Bloomberg reported Tuesday that Kim’s accession to the World Bank presidency maintains the U.S. hold on the position. However, it will also present the Korean-born former Dartmouth president with the question of how to deal with China and other emerging-market countries at a time when impatience with the institution’s rules can cause them to look elsewhere.

Other countries, such as China, are becoming lenders in their own right to nations that once relied on the World Bank. Not only that, but their contribution to the global economy is rising even as that of developed nations falls. Brazil, Russia, India and China—the BRIC countries—will see their share of the world economy increase to 23% by 2016, up from 19% in 2011, according to a report by Grant Thornton International Ltd.

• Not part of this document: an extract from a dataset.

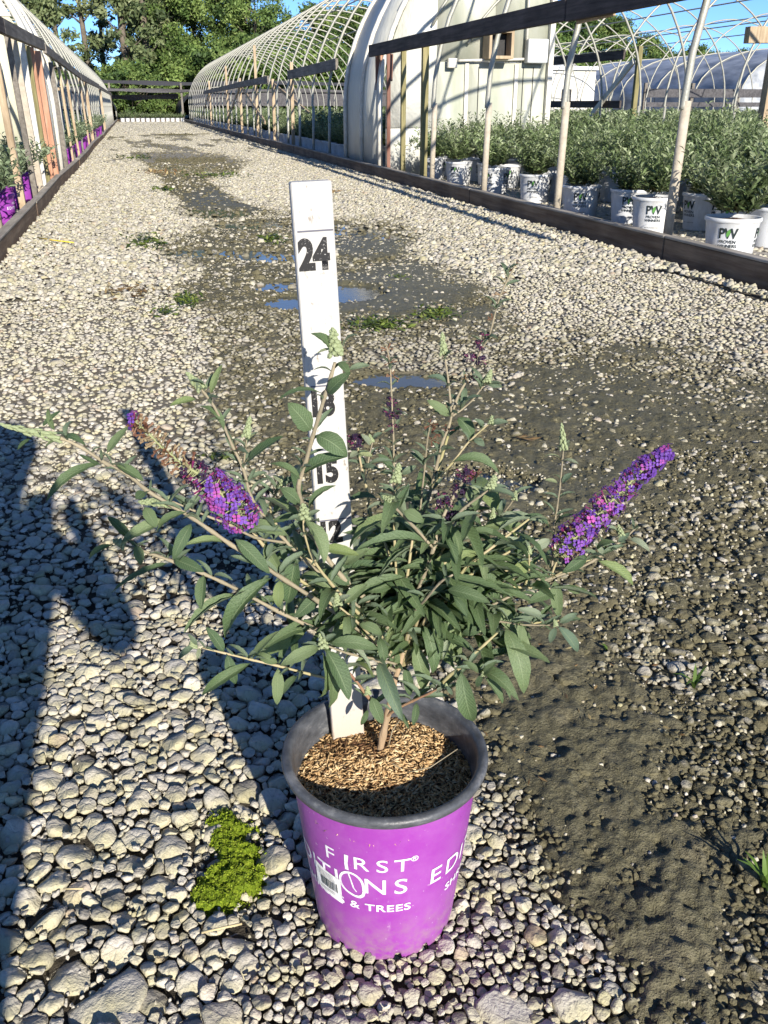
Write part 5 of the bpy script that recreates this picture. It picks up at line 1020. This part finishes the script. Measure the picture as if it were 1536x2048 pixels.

During that time, G7 countries will see their own contribution fall  to 44% from 48%.

“It’s no longer a question of the bank doing things for those countries,” said Nancy Birdsall, president of the Washington-based Center for Global Development and a former director of policy research at the World Bank.

In the report she said, “It’s a question of how those countries will engage with the bank, not only as possible borrowers but as participants for strengthening the capital base of the bank, as participants in pushing for policy changes.” She also pointed to the plans of Brazil, Russia, India, China and South Africa to create their own development bank as an indication of BRICS countries’ impatience with the World Bank’s way of doing business.

Whitney Debevoise, a former U.S. executive director at the World Bank, said that the BRICs and the G7 can have different priorities in areas such as environmental issues. In the report, he said, “There’s a different perspective, for example, on coal-power projects.”